Majelis hakim menilai kesalahan-kesalahan yang terjadi di lapangan semata-mata karena kendala teknis, bukan pelanggaran yang terstruktur, sistematis dan massif.
“Mengenai keterlibatan IFES dan formulir C1, dan pelanggaran pemilu lainnya, baik administratif maupun pidana, tidak dapat dinilai sebagai pelanggaran pemilu yang terstruktur, sistematis, dan massif. Selain itu, dalil-dalil yang diajukan pemohon tentang penambahan suara pihak terkait [SBY-Boediono] tidak terbukti secara hukum,” sebut Mahfud sebagaimana dikutip dari Detikcom.

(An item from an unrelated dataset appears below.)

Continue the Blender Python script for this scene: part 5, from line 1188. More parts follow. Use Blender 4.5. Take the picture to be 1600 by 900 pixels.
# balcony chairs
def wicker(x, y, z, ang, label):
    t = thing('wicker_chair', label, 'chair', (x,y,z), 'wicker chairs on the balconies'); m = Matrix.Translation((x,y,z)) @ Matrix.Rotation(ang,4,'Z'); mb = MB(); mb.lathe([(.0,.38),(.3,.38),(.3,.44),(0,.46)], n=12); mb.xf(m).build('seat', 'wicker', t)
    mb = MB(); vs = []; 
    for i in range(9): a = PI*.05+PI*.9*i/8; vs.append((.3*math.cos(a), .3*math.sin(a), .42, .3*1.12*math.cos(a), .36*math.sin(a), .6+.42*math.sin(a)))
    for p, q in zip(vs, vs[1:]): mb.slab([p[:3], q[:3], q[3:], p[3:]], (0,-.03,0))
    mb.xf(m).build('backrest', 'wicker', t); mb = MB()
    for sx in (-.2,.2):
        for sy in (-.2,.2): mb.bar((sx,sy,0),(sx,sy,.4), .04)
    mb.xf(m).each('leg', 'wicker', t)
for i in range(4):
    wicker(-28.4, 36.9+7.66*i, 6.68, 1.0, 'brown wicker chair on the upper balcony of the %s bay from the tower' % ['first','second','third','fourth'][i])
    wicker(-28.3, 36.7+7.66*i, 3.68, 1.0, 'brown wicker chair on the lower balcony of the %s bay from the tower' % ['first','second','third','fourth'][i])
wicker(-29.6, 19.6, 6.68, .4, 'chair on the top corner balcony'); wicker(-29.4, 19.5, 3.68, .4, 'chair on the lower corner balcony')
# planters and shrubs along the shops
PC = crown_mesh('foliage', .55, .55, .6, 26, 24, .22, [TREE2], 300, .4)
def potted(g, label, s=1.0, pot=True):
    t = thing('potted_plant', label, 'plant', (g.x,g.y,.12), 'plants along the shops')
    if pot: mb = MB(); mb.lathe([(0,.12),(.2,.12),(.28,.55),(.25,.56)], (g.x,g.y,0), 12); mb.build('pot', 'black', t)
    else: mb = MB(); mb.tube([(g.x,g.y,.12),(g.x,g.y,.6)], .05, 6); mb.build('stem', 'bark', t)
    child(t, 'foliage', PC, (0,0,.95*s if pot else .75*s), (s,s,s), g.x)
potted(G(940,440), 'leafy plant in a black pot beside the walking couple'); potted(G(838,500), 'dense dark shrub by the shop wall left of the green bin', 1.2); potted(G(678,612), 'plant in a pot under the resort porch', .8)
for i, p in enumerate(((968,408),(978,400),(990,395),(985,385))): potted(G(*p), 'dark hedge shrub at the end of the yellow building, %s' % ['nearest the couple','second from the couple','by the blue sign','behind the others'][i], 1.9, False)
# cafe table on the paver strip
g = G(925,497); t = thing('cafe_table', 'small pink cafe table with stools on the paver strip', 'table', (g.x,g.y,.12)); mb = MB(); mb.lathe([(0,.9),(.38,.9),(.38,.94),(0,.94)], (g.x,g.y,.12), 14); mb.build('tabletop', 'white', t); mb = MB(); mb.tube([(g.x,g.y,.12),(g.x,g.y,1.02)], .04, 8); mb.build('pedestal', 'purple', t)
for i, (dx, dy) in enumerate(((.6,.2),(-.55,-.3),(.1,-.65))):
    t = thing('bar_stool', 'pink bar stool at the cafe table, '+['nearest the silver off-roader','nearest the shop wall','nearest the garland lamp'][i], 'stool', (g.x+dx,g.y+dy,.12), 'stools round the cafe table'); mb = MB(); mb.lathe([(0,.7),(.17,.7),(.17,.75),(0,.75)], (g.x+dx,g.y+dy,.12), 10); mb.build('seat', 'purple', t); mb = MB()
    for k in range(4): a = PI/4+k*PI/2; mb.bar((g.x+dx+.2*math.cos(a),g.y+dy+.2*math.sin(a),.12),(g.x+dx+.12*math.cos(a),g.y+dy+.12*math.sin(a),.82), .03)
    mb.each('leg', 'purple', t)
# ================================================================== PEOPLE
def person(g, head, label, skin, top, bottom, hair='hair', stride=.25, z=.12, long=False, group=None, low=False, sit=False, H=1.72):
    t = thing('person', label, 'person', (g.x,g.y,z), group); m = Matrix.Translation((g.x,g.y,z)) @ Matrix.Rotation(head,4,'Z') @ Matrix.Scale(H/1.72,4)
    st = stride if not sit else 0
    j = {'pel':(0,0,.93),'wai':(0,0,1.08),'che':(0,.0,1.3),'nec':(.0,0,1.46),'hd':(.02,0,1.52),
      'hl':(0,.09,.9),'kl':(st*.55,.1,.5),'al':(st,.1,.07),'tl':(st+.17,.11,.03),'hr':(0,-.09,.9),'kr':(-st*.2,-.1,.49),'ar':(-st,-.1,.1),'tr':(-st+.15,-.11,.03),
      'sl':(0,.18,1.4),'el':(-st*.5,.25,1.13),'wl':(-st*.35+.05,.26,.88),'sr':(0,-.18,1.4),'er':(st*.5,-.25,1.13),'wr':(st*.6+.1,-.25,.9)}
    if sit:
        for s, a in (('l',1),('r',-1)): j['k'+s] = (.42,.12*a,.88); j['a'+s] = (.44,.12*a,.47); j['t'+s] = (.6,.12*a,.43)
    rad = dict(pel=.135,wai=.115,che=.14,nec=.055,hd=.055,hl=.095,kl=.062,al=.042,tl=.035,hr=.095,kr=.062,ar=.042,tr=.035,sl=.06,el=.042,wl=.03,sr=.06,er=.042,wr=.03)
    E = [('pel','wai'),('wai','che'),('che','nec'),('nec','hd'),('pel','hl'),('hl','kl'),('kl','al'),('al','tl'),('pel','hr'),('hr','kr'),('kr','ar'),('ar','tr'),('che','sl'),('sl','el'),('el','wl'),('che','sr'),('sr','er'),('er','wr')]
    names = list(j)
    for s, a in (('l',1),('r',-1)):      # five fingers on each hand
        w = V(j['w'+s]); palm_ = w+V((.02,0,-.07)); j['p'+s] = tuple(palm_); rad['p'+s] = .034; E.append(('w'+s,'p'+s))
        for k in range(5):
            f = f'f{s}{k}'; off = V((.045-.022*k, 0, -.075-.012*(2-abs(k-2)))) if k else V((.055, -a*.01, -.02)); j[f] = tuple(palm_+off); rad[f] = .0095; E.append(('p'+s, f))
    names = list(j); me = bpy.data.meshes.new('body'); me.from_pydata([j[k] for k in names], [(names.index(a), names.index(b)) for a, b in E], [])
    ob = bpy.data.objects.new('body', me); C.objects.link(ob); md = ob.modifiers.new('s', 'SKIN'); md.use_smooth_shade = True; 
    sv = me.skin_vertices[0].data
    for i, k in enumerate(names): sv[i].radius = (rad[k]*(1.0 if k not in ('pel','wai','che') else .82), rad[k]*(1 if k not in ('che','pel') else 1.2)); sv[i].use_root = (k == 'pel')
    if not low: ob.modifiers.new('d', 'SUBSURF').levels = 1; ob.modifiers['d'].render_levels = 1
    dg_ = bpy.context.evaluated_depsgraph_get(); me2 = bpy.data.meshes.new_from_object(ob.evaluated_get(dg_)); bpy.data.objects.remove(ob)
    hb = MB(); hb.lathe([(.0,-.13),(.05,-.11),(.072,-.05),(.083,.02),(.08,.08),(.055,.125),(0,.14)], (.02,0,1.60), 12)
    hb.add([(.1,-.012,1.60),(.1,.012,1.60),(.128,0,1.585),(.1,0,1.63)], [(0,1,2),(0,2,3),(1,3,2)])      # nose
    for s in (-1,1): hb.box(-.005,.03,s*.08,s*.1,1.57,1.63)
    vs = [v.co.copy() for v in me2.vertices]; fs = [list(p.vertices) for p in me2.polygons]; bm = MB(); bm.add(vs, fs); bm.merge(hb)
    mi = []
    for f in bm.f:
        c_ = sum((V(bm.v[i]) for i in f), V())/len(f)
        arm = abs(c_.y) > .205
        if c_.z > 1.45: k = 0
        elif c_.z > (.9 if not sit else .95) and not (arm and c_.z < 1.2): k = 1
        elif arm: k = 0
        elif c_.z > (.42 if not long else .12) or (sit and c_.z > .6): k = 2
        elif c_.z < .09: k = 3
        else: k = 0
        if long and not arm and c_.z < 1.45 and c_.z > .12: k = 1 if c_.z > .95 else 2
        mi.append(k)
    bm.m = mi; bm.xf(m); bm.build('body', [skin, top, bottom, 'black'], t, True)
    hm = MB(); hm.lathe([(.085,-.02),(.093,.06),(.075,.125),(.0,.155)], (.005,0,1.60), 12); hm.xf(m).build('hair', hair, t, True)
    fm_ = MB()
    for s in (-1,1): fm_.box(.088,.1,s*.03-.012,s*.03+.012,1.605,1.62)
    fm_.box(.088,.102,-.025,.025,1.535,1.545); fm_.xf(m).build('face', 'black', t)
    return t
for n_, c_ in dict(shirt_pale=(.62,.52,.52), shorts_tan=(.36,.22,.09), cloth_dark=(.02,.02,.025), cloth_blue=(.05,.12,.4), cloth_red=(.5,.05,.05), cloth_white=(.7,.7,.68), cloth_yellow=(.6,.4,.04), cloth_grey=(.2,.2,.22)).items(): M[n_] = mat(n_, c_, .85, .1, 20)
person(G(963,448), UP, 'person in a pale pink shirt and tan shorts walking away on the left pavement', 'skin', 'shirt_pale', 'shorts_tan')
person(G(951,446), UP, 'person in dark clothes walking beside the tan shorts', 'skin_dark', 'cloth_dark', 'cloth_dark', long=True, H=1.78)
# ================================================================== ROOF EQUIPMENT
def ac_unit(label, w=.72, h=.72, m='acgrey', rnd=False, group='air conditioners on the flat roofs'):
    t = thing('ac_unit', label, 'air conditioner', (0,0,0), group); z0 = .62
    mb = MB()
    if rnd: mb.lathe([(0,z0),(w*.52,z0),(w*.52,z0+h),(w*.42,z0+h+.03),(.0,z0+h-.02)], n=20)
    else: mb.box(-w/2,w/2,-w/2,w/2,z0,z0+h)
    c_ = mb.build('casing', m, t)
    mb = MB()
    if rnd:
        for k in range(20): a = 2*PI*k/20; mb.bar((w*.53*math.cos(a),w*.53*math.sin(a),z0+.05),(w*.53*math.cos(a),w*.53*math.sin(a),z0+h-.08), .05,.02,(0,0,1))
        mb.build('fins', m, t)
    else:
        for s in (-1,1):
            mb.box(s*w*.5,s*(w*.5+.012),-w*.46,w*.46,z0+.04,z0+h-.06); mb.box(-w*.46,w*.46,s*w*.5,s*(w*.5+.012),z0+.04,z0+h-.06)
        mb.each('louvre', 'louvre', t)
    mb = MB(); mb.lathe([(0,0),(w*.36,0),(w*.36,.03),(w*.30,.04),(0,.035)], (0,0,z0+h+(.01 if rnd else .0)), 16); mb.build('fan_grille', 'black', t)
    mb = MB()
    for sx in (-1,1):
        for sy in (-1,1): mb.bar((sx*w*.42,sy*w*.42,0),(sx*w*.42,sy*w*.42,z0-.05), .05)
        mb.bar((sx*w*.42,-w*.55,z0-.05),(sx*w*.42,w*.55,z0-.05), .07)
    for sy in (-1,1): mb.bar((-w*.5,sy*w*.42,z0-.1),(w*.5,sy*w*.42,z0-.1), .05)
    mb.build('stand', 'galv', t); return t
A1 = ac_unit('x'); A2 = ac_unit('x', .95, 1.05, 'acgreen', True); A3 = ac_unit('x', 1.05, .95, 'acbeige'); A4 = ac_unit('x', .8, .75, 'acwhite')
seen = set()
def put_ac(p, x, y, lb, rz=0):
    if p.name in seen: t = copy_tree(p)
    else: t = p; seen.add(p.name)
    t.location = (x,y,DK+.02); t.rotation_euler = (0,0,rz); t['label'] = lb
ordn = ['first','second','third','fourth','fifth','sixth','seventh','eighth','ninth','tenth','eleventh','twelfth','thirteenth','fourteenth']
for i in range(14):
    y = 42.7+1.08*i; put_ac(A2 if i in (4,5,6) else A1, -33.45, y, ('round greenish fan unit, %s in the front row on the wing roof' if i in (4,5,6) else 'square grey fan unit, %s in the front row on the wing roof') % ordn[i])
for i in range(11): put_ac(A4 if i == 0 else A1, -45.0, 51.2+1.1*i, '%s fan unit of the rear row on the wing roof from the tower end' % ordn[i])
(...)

Dalam Pilpres 2014, giliran Prabowo-Hatta Rajasa yang maju ke MK untuk menggugat hasil Pilpres 2014. Tim pemenangan Prabowo-Hatta menyebut ada kecurangan dalam pemilihan di lebih dari 52.000 TPS.
Mereka menuding KPU curang karena mengabaikan Data Penduduk Pemilih Potensial Pemilu (DP4) sebagai sumber penyusunan DPT. Hal ini mengakibatkan adanya praktik manipulasi DPT yang prosesnya dianggap menguntungkan kubu Jokowi-JK.
Majelis hakim MK yang diketuai Hamdan Zoelva menolak seluruh gugatan kubu Prabowo karena tidak terbukti adanya kecurangan TSM.
Pada 2019, Prabowo yang berduet dengan Sandiaga Uno kembali maju ke MK setelah pasangan Jokowi-Ma’ruf Amin dinyatakan unggul dalam rekapitulasi pilpres. Tim hukum Prabowo-Sandi yang dikomandoi Bambang Widjojanto kembali mendalilkan adanya kecurangan TSM pilpres. Salah satunya melalui polisi dan intelijen.
”Ketidaknetralan Polri dan BIN atau intelijen yang secara langsung dan tidak langsung bertindak menjadi pemenangan pasangan calon 01, nyata-nyata telah menciptakan ketidakseimbangan ruang kontestasi. Karena akhirnya paslon 02 [Prabowo-Sandi] bukan hanya berkompetisi dengan paslon 01 [Jokowi-Ma’ruf] tetapi juga dengan Presiden petahana Joko Widodo yang diback-up penuh oleh aparat Polri dan intelijen,” kata tim hukum Prabowo–Sandiaga, Denny Indrayana.